Our first outing was to Volterra, a medieval walled city about an hour away. My dad had rented a little van, and he was our driver. He is a hardier soul than I am; the narrow lanes, twisting turning mountain routes, blind hairpin curves with a high cliff on one side and a steep plunge on the other, and the wild passing habits of Italian drivers kept me white-knuckled the whole ride. In many of the old walled cities, tourists aren’t allowed to drive within the city walls, which seems a very reasonable idea, since these cities were definitely not built for auto traffic. So we parked down the hill and walked up a bit. Tuscany has a wonderful collection of medieval hill cities; they built on hilltops both for security and because of the threat of malaria – hilltops are relatively mosquito-free.

Etruscan Arch street in Volterra Volterra. Tuscany

view from the bell tower

By the end of the week we’d seen a wonderful handful of medieval Tuscan towns and cities, and gotten a bit used to the layout and the depth of history – but this was the first, and I was feeling so amazed by everything! The giant city walls, the city gates, the view out over rooftops, hills and farms outside, and the dark, narrow streets bordered by high walls inside the city. There’s an intimate feeling inside the city, as all the buildings are so crowded together and open windows and doors allow glimpses inside peoples’ houses and apartments.

door door door

patchwork bricks door

I got kind of stuck on photographing doors! All the arched doors and windows are so handsome, and the varied-but-same-ness was so compelling, I couldn’t stop snapping doors all day long. In many cases the doorways and windows are extra interesting because you can see how they had been built and covered over and rebuilt, so it was kind of a visual history of the building and the city. Many of the buildings had been there for hundreds and hundreds of years and had been altered and reworked but never demolished and rebuilt – so fascinating for those of us from a relatively new country where we are so quick to knock down old things and replace them with new.

We strolled around the city and saw the remains of a Roman theater, which was cool, though kind of more exciting in theory than in reality. A lot of grass and worn stones in an amphitheater shape (though it’d probably be more interesting for me if I remembered more about Roman culture & history and knew more of the context and the story of the site). I really can’t wrap my mind around how incredibly ancient this is. My entire lifetime x 50, and then some more. And before the Romans came to Volterra, the Etruscans were there first. We spent hours in the Etruscan museum there. It seemed to contain artifacts from all over the region of Tuscany (which is so named for the Etruscans; this was their core territory). Most of what remains is their elaborate tombs, with wonderful carved alabaster statues of the deceased.

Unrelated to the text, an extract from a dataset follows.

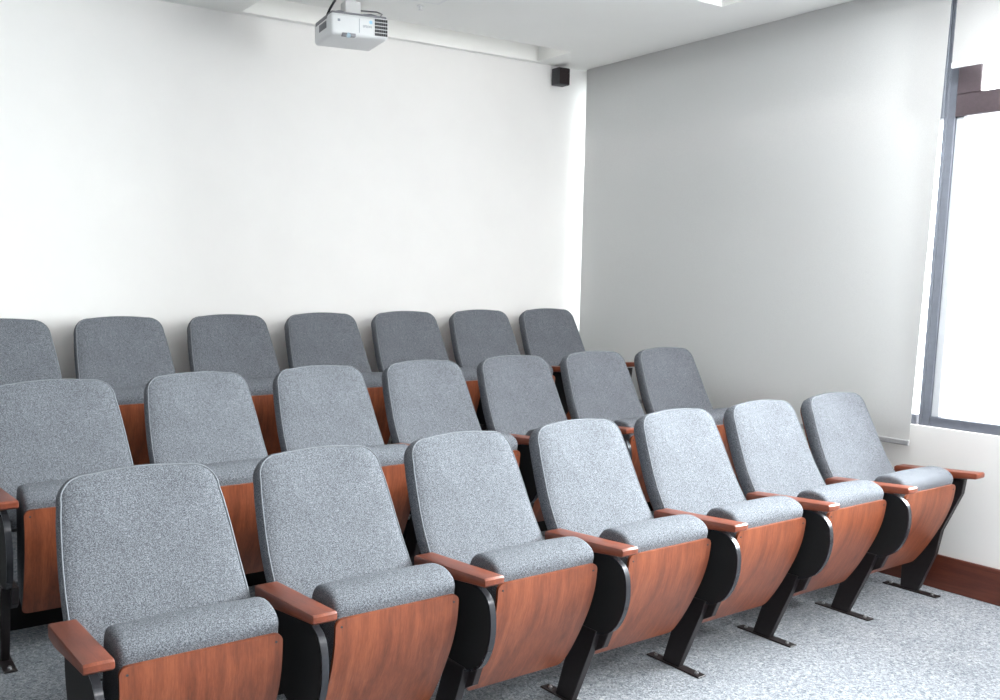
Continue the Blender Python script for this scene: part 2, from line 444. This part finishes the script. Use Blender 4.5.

Etruscan funerary urn fancy lady

Etruscan museum, Volterra. Etruscan burial urns

Some folks stopped for a rest in the city square, but my sisters and I went on to see one more sight, the Palazzo dei Priori, the city hall of Volterra. It’s wonderfully ornate inside, it looks like a museum but it’s where they still conduct the city business. The walls and arching ceilings are covered in intricately patterned frescoes and lit by amazing black, dragon-shaped wall sconces. One of the fresco details was a shield with an illustration of the local wild boars, the same ones that we glimpsed in the woods by our farmhouse.

Palazzo dei Priori frescoes

The building has a bell tower, and after climbing a few flights of stairs we were able to head up into the bell tower and climb some more stairs (very steep and narrow, with open treads) up and up, then squeeze past the great old bell itself! and then, turning sideways to get up the last and skinniest set of stairs, we were rewarded with views across the whole city and all the towns and countryside and mountains beyond. It felt like a bit of an adventure just getting up in the bell tower and then the view of the rooftops was such a delight. I could’ve stayed there looking out all afternoon. But, according the signs, visitors have to hurry down from the bell tower before the bell rings again, which it does every 15 minutes! I’m sure if we’d been anywhere near that bell when it rang, it would’ve deafened us and probably knocked us right back down all those steps.

view from the bell tower view from the bell tower

view from the bell tower
view from the bell tower, across the rooftops of Volterra

On the way back, we stopped to perch for a minute on the city wall and look out across the land below.